Poker craze officially hits U with birth of new student group

A student founded “Campus Poker Night” in early October to teach students the game.

Andy Mannix

In the past few years, escalating poker popularity has made names like Phil Hellmuth and Chris Moneymaker as common as baseball legends in some households.

The game escaped the confines of mere casino play, and made its way to the Internet, multiple television channels, the neighborhood bar and now to the University – officially.

In early October, chemical engineering senior Kristian Lovato founded “Campus Poker Night,” a group dedicated to teaching students the game of poker.

The idea came to him after receiving a class assignment to create a project that would better the student community. When he discovered the University did not have a poker club already, Lovato decided it would fit the assignment nicely, he said.

“I felt that this would give a good opportunity for those people that might be a little too shy to go into a casino and risk huge sums of money,” Lovato said.

The group will also allow students who already know the game to play together in a comfortable setting, Lovato said.

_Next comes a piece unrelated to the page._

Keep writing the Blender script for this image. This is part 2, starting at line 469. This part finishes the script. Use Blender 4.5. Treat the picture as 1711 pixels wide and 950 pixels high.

Campus Poker Night will have its first meeting on Nov. 30 in the Electrical Engineering and Computer Science Building. Interested students have already contacted Lovato and he said he is anticipating a turnout of around 15 to 20 people.

The group won’t play with real money, but the first and second place winners of the tournament will be awarded prizes paid for by a $100 Coca-Cola Campus Life Grant the group received through the University’s Student Unions and Activities office, Lovato said.

Although Campus Poker Night is only one month old, poker-playing among college students has been popular for years.

Jerry Fuller, vice president of card club operations at Canterbury Park with nearly 40 years experience in the industry, has seen the primary poker demographic transform from 40- to 60-year-olds to 18- to 30-year-olds and almost double in popularity since the “World Poker Tour” became popular on the Travel Channel in 2003, he said.

“It became kind of a cool thing to do,” Fuller said. “The game itself is pretty interesting.”

Fuller said the student attraction to poker might stem from the intelligence it requires and, of course, the money involved.

“You can make a lot of money playing poker,” Fuller said. “You have to be pretty good or pretty lucky to make the big money, but it’s there.”

Fuller said throughout his career, he has known students that have paid for college with poker winnings.

University alumnus Dustin Sirny began playing poker in 2003 and soon found himself playing every day, he said.

“It took me about a year to get good at it,” Sirny said. “I was playing on a couple of different sites, and once Partypoker got huge, there was a bunch of idiots playing on it so it wasn’t too hard to make quite a bit of money.”

In his peak of playing, Sirny said he had made around $10,000.

Lovato said he has been playing poker for five years. In that time, he was able to make more money than he has lost, which he attributes to skill rather than luck, he said.

“If you play it correctly, in the long run, I don’t really consider it gambling,” he said.

However, Ken Winters, contributor to the book “Gambling and the College Student” and psychiatry professor at the University, said student gambling can be dangerous.

While many students have no difficulty gambling within a sensible budget, some are easily susceptible to spiraling downward into addiction and debt, Winters said.

Because Campus Poker Night does not use real money, Winters said it probably could not be held solely responsible for public health issues such as gambling addiction.

However, a group teaching poker to students, especially one receiving funding through the University, should also teach limits and address the potential downside of the game, Winters said.

“It’s not necessarily a harmless activity for everybody, learning how to play cards,” Winters said. “There is a certain percent that get in trouble with it.”

Lovato said the purpose of the group is not to encourage gambling, but to promote the game of poker itself.

“Gophers After Dark has a casino night where they set up blackjack tables and roulette tables and craps tables and people are drinking fake alcohol drinks,” Lovato said. “To me, that seems like its promoting gambling and getting drunk a lot more than what I’m doing.”